Berita / Nasional /
Pakar dan Pengambil Kebijakan Duduk Semeja Bahas Keberlanjutan Sawit Indonesia
Diskusi bertajuk ‘Unlocking Opportunities: Advancing Indonesia's Leadership in Sustainable Palm Oil’ di Jakarta. Foto: Yuliani
Jakarta, elaeis.co – Indonesia merupakan produsen minyak sawit terbesar di dunia dan sektor ini telah menjadi tulang punggung ekonomi nasional. Sawit berkontribusi sekitar 3,5% terhadap PDB nasional dan memberikan lapangan pekerjaan bagi lebih dari 18 juta orang.
Namun, sejumlah tantangan menghadang, terutama implementasi European Union Deforestation Regulation (EUDR) pada tahun 2026 yang menuntut ketelusuran penuh, sumber daya bebas deforestasi, serta kepatuhan terhadap uji tuntas dalam ekspor minyak sawit.

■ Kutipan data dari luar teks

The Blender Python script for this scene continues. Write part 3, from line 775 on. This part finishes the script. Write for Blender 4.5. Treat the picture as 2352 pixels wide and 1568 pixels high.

Membahas tantangan ini, IES Indonesia Summit menggelar diskusi bertajuk ‘Unlocking Opportunities: Advancing Indonesia's Leadership in Sustainable Palm Oil’ di Jakarta, Selasa (18/2).
Acara ini menghadirkan para pemangku kepentingan guna mencari solusi inovatif dalam memastikan keberlanjutan industri sawit, terutama bagi petani kecil yang merupakan aktor utama dalam rantai pasok.
Dalam diskusi ini, Wakil Menteri Pertanian, Sudaryono, menyoroti pentingnya kebijakan yang berpihak pada petani kecil. "Petani kecil memegang peranan penting dalam industri sawit nasional. Jika mereka tidak diberdayakan, ketahanan industri ini akan terganggu," tegasnya.
Dewan Pengawas IPOSS (Indonesia Palm Oil Strategic Studies), Yuri O Thamrin, mengingatkan seluruh pemangku kepentingan agar bergerak cepat dalam menerapkan standar keberlanjutan yang lebih tinggi.
"Regulasi EUDR menuntut kepatuhan yang lebih ketat. Jika tidak segera beradaptasi, minyak sawit Indonesia bisa kehilangan pasar utama di Eropa," katanya.
Sementara itu, Direktur Suistaibility PT Surveyor Indonesia, Martinus Haryo Sutejo mengungkapkan bahwa inovasi digital seperti blockchain dan artificial intelligence dapat meningkatkan transparansi dalam rantai pasok. "Teknologi akan menjadi solusi dalam memastikan ketelusuran produk dan memenuhi regulasi internasional," sebutnya.
Dalam hal penyelarasan sains dan kebijakan, Ketua Badan Eksekutif Inisiatif Dagang Hijau Indonesia, Fitria Ardiansyah menekankan bahwa kebijakan berbasis ilmiah sangat dibutuhkan agar keberlanjutan bukan sekadar jargon. "Data dan riset harus menjadi dasar dalam mengambil keputusan. Jika tidak, kebijakan yang dibuat tidak akan efektif dalam jangka panjang," tandasnya.
Chief Investment Officer of Global Fund for Coral Reefs Peter Kennedy juga mengingatkan, pendanaan juga menjadi faktor penting dalam mendorong keberlanjutan. Skema pembiayaan inovatif dibutuhkan untuk membantu petani kecil beralih ke praktik pertanian berkelanjutan. "Tanpa akses pendanaan yang memadai, implementasi keberlanjutan akan sulit dicapai," ungkapnya.
Diskusi ini tidak hanya menyoroti tantangan, tetapi juga menawarkan solusi konkret untuk mengatasi berbagai hambatan. Dengan keterlibatan aktif pemerintah, industri, akademisi, dan sektor keuangan, ada harapan bahwa minyak sawit Indonesia dapat tetap kompetitif di pasar global tanpa mengorbankan lingkungan.
Satya Tripathi, Sekretaris Jenderal Global Alliance for a Sustainable Planet, menekankan perlunya kolaborasi berkelanjutan. "Keberlanjutan bukan hanya tanggung jawab satu pihak, tetapi semua pemangku kepentingan harus mengambil peran. Dengan langkah yang tepat, Indonesia bisa menjadi pemimpin global dalam industri sawit berkelanjutan," ujarnya.
Sofyan Djalil, CEO Indonesian Business Council yang juga mantan Menko Perekonomian, menegaskan bahwa masa depan industri sawit Indonesia bergantung pada adaptasi terhadap perubahan global. "Kita tidak bisa berjalan sendiri. Kemitraan strategis dan inovasi harus terus didorong agar industri ini tetap relevan dan berdaya saing di pasar internasional," tutupnya.